Cavemen Used Flint Tools To Slice Animal Bones For Marrow

ASHDOD, Israel — Ancient humans, about half a million years ago, used precise flint tools to slice animal bones to feed on the bone marrow inside, findings of Israeli and Italian researchers suggest.

According to a study published in the ‘PLOS ONE’ journal, researchers found that special tools were used to break open the bones of hunted animals to extract the nutritious bone marrow.

“Until now, they had never been subjected to methodical lab testing to find out what they were actually used for,” said Professor Ran Barkai of the Sonia and Marco Nadler Institute of Archeology at Tel Aviv University. “The bones must be broken neatly in two, which requires great skill and precision. Shattering the bone into pieces would damage the precious bone marrow.”

The researchers carefully examined the structure and appearance of 53 tools as well as the traces of organic residue found on some of them.
(Ran Barkai, Tel Aviv University/Newsflash)

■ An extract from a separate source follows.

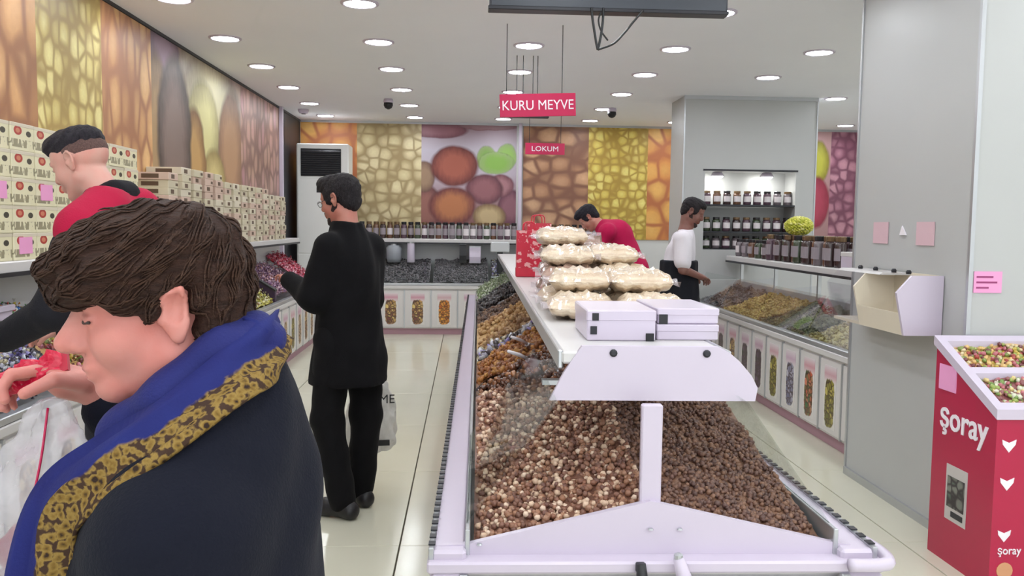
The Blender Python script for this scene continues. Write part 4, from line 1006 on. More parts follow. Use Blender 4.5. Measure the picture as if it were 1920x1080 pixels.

The research involved examining the flintstones discovered at the Revadim archeological site, east of Israel’s city, Ashdod. The tools expected to be more than half a million years old were first created about 2.6 million years ago in Africa before their use spread across the world as humans migrated.

The researchers carefully examined the structure and appearance of 53 tools as well as the traces of organic residue found on some of them. The detailed analysis brought them to the conclusion that the tools were used to split open the bones of cattle, fallow deer, gazelles, and elephants, to get the marrow inside them.

Experts made replicas of the tools and tried using them to shatter the bones of middle-size animals.

“The chopping tool, which we examined in this study, was evidently outstandingly popular because it was easy to make and highly effective for this purpose,” said Barkai, who did the study along with colleague Dr. Aviad Agam, Dr. Flavia Venditti of the University of Tubingen, and researchers from the Sapienza University of Rome. “This is apparently the reason for its enormous distribution over such a long period of time.”

Africa, Europe, the Middle East, and China are prominent places where stone chopping tools have been found at prehistoric sites. These tools have been in use for over two million years but just what prehistoric humans were doing with them was unclear.

The Revadim site has been at the center of all the findings, which according to the researchers have been “rich with remarkably well-preserved findings”. The site was re-inhabited by humans most likely of the Homo Erectus species.

The study also unearthed answers to the toolkit used by early humans which in the process gave more in-depth information of the early human life, tracking their migration and other secrets of the human evolution.

The human population has grown leaps and bounds in the 19th century, but during the early ancient times, animals had more domination. As per a study, we can see that the population of the world grew by less in the first 11,900 years, than it has in the past fifty years. The growth until 1900 was very slow only reaching the first 100 million somewhere in the second millennium BCE.